As soon as radio's golden age ended and radio became about personality DJs, management has tried to diminish their role (their influence and their paychecks). Stations hired top jocks away from competitors and audiences followed them. First the payola scandal allowed management to take music selection away from jocks (and collect "incentives" from record companies themselves). The consultants like Drake allowed management to take the personality away from air personalities - to make them interchangeable - to transfer listener loyalty from the jock to the station. Management made it difficult - often impossible - for air talent to command salaries or to take listeners with them. All that was required were decent pipes and the ability to give time-temperature-call letters for a four hour shift.

One way to accomplish this was to spread the lie (based on zero evidence) that "listeners" claimed jocks talked too much. The same listeners who followed jocks from one station to the next, who quoted them the next day and who remember them fondly half a century later.

How do you tell when managers lie?
Their lips are moving.

Hey, Oldies: Who said anything about public affairs in drive time - 50 years ago or now? Can't make your argument without twisting things, eh? No, radio today doesn't have to sound like 1964. But radio now sure doesn't sound like radio. And synethedroid elevator music offers nothing anyone can't get better from Pandora.
 
Never occurs t anyone that different people like different things? Some might want a lot of talk and some don't? Some of those elevator music stations sat in a corner, clicked and whirred, and were number one. I guess someone forgot to tell those listeners that they needed the "Joe Blow Show" with "Joe Blow" playing his personal favorite Mantovani records and doing comedy bits between them. That appears to be what you want, not a station that's consistent, but block programmed DJ shows with show intros, a lot of talk, and those DJs hand picking their personal favorites. I don't see how that works today.
 
Never occurs t anyone that different people like different things? Some might want a lot of talk and some don't? Some of those elevator music stations sat in a corner, clicked and whirred, and were number one. I guess someone forgot to tell those listeners that they needed the "Joe Blow Show" with "Joe Blow" playing his personal favorite Mantovani records and doing comedy bits between them. That appears to be what you want, not a station that's consistent, but block programmed DJ shows with show intros, a lot of talk, and those DJs hand picking their personal favorites. I don't see how that works today.

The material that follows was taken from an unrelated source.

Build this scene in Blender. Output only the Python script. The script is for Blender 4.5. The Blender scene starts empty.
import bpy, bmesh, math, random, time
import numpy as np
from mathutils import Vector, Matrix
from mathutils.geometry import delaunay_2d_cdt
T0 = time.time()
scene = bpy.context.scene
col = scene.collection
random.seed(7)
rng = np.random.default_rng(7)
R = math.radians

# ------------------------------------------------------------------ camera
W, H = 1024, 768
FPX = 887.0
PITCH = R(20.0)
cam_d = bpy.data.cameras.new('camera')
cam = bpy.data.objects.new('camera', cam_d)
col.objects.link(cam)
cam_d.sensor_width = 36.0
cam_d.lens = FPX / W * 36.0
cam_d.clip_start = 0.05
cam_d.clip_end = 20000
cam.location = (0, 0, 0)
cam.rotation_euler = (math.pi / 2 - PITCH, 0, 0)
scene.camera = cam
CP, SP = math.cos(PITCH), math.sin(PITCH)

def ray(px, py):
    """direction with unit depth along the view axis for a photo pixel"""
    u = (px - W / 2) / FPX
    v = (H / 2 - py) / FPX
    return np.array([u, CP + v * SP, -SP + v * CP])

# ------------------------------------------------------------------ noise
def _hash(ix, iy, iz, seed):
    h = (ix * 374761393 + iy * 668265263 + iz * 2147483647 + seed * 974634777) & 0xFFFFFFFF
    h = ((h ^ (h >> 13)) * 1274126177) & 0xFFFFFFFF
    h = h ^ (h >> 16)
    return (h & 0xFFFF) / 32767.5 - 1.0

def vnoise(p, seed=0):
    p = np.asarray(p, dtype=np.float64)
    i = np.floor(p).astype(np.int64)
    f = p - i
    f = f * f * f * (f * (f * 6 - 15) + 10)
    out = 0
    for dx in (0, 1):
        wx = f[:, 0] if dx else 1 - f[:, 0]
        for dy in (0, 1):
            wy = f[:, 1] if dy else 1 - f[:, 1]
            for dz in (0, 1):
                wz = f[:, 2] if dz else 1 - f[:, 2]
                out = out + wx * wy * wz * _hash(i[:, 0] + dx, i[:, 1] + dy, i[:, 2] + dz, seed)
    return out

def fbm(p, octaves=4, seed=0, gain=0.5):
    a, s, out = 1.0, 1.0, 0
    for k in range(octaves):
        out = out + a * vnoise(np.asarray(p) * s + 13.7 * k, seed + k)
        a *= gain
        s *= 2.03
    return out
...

Again twisting things. Quantity of talk and quality of talk are two different things. Whether a station has a consistent format or blocks is also a different issue than whether it has personality jocks. But these are equated in the industry line to justify getting rid of personality jocks. If you want to argue about this stuff, fine. But you keep making up stuff you can argue against. I guess that's the only way you can win an argument. Sad.

Another issue not mentioned (can't wait to see how you'll twist this one): Selling. Personality jocks sold product. Personality jocks were foreground radio; not background radio (for supermarkets and dentists' offices). People listened to jocks, often believed what they said and generally remembered the advertisers' message - because they paid attention. And, oh yes, personality jocks weren't do five minute stop sets from which listeners tune out completely (figuratively and literally). One reason management likes stop-sets is to get rid of jocks, who once wove spots into shows. Listeners hate them and advertisers are short-changed. One reason why both groups have bailed out on radio.

And personality jocks did not play their "favorite records." The good ones were showmen and they knew how to reach an audience, often better than the PDs who took over that function. They also realized that the audience composition changes over the course of a day and a station should not sound same all the time.